-- Begin PROVIDED DATA --

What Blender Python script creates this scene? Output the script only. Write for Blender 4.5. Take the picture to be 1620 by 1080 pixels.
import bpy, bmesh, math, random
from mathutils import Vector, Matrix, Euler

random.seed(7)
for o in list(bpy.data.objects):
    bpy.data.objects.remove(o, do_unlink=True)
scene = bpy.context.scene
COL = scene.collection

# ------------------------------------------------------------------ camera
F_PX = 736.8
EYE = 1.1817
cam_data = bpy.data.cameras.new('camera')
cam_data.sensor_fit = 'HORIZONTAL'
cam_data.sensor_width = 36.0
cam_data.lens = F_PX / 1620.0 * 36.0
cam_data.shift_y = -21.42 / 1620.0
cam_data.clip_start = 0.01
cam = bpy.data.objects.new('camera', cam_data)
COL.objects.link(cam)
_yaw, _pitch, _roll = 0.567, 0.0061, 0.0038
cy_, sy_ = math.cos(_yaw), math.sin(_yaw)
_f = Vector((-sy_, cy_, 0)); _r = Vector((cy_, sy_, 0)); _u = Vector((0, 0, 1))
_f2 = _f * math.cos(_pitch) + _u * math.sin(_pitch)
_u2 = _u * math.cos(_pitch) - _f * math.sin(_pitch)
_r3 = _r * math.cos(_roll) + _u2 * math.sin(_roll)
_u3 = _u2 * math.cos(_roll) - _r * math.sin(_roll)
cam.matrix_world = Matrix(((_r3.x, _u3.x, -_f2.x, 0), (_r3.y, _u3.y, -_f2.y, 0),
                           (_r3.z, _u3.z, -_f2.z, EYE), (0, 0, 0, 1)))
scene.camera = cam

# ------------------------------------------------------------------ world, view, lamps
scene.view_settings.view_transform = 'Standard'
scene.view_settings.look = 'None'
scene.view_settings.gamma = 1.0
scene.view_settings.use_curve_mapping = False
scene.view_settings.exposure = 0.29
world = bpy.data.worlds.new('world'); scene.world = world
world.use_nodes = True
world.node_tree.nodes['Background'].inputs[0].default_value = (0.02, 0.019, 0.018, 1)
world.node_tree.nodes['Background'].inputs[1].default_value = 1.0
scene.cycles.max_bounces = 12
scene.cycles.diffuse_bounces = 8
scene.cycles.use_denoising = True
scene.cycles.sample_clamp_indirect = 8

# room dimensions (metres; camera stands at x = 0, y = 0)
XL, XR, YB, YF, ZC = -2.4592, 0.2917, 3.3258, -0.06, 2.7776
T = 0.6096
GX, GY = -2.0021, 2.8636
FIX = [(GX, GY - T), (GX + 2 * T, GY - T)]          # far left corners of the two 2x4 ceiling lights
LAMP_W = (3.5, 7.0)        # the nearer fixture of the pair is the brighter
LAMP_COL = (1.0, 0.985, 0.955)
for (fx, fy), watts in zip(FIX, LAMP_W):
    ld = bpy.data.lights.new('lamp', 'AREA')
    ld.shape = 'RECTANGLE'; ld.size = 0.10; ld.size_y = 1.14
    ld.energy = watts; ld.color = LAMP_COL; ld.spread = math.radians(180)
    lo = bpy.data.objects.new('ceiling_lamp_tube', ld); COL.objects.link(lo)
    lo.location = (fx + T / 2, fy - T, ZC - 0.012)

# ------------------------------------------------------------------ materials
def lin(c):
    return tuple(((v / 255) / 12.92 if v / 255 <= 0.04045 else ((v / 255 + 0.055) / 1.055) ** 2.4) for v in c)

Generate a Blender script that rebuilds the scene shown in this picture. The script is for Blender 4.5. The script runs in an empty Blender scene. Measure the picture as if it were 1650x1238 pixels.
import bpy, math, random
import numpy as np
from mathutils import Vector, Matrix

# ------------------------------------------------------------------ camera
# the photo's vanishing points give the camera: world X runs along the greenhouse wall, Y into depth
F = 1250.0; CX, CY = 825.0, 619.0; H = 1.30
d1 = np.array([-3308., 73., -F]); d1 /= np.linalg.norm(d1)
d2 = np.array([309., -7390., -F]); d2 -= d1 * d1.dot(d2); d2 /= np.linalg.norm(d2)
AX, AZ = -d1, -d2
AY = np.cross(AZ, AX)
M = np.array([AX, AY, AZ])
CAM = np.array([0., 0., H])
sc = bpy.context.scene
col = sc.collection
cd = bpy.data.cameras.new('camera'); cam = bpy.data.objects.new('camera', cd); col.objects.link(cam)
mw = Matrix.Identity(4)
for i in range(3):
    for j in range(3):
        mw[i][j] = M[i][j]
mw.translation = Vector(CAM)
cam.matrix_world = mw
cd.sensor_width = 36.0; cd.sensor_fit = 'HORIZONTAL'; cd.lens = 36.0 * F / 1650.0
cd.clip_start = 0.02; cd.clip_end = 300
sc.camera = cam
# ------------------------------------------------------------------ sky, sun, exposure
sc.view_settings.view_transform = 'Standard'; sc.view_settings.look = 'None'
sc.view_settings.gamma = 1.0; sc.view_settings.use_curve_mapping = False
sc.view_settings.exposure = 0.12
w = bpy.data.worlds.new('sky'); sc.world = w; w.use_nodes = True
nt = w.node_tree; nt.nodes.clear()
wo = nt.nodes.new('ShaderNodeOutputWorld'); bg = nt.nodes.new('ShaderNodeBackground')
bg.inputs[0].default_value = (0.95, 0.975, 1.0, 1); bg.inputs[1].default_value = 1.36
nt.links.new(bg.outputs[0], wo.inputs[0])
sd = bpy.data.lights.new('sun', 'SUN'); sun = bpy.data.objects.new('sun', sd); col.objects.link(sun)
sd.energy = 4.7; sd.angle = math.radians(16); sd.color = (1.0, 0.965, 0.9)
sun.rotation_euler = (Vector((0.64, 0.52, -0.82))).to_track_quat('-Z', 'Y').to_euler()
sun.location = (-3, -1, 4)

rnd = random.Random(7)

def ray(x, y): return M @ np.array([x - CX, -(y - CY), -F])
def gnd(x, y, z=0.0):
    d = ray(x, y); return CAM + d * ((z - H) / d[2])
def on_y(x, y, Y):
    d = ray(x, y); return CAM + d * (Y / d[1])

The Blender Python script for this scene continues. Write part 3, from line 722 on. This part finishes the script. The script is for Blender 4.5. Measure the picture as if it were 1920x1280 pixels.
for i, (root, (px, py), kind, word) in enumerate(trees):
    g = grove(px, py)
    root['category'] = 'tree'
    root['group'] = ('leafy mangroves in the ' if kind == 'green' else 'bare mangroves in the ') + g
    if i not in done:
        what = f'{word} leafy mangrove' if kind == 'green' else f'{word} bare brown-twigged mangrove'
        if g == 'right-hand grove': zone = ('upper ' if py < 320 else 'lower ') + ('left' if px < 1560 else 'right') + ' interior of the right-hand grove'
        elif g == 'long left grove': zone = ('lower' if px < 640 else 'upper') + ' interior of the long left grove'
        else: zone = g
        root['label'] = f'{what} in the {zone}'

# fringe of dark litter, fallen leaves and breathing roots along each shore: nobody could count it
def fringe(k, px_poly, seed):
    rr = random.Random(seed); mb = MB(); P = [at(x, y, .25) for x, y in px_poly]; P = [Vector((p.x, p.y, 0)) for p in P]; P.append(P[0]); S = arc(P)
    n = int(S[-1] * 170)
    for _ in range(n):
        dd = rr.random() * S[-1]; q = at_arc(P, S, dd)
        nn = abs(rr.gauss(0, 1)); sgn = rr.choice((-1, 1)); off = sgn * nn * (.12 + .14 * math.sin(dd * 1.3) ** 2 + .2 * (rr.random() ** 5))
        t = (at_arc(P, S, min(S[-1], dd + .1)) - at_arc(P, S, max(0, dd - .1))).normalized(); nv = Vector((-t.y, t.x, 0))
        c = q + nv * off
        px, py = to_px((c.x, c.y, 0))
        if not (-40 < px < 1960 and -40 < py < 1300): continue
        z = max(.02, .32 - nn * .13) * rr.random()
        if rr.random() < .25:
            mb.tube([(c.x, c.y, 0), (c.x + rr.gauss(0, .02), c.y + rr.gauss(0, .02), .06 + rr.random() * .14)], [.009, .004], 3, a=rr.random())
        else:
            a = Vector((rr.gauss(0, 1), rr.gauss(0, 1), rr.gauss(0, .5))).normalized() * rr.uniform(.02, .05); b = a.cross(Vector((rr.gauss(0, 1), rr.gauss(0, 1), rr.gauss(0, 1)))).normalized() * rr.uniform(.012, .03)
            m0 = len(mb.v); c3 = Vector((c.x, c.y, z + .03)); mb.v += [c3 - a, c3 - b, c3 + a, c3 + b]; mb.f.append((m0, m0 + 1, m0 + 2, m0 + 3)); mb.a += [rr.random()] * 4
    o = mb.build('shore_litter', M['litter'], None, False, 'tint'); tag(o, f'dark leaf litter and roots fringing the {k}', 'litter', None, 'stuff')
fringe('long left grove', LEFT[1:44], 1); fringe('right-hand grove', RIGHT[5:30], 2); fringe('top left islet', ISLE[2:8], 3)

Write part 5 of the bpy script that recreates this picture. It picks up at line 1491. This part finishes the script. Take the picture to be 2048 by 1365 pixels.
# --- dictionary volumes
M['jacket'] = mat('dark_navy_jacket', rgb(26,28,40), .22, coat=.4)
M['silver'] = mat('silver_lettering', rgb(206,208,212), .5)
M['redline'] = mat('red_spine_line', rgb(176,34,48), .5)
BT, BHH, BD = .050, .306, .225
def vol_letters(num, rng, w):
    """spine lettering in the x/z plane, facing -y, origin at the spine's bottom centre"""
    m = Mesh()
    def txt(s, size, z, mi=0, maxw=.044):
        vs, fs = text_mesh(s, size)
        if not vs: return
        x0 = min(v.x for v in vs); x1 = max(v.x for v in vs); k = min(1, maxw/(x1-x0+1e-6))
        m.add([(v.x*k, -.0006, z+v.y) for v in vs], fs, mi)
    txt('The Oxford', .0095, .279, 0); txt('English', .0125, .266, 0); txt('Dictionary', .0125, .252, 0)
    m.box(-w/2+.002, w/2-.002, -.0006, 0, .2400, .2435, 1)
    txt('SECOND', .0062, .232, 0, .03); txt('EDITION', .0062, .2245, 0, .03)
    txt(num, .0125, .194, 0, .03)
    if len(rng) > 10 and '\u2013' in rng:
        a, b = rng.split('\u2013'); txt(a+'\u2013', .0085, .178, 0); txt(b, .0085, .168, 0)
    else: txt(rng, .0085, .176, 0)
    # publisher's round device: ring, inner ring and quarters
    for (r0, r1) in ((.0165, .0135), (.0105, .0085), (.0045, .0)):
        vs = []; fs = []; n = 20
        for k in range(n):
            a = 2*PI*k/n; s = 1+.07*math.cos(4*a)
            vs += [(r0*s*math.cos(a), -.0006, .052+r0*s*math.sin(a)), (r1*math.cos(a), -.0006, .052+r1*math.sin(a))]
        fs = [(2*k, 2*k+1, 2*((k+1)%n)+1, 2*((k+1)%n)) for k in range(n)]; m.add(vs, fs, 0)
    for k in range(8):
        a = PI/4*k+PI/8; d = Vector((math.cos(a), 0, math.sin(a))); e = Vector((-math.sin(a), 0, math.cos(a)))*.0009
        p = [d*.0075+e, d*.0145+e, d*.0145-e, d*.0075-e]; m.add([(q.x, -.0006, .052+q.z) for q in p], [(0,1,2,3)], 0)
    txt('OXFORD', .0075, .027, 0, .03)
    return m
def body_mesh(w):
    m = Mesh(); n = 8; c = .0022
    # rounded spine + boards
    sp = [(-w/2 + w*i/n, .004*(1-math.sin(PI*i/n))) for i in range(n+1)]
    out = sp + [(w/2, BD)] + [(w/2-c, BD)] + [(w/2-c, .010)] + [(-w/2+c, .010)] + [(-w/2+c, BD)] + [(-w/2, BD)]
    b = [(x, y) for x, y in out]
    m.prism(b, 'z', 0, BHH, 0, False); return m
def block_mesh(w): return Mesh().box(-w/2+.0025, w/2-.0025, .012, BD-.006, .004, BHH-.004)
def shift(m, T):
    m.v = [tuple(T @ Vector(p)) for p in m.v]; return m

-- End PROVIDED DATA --

▶ [WRITTEN PROBLEM] Pull out each line holding the string "part".

▶ [TASK OUTPUT]
The Blender Python script for this scene continues. Write part 3, from line 722 on. This part finishes the script. The script is for Blender 4.5. Measure the picture as if it were 1920x1280 pixels.
Write part 5 of the bpy script that recreates this picture. It picks up at line 1491. This part finishes the script. Take the picture to be 2048 by 1365 pixels.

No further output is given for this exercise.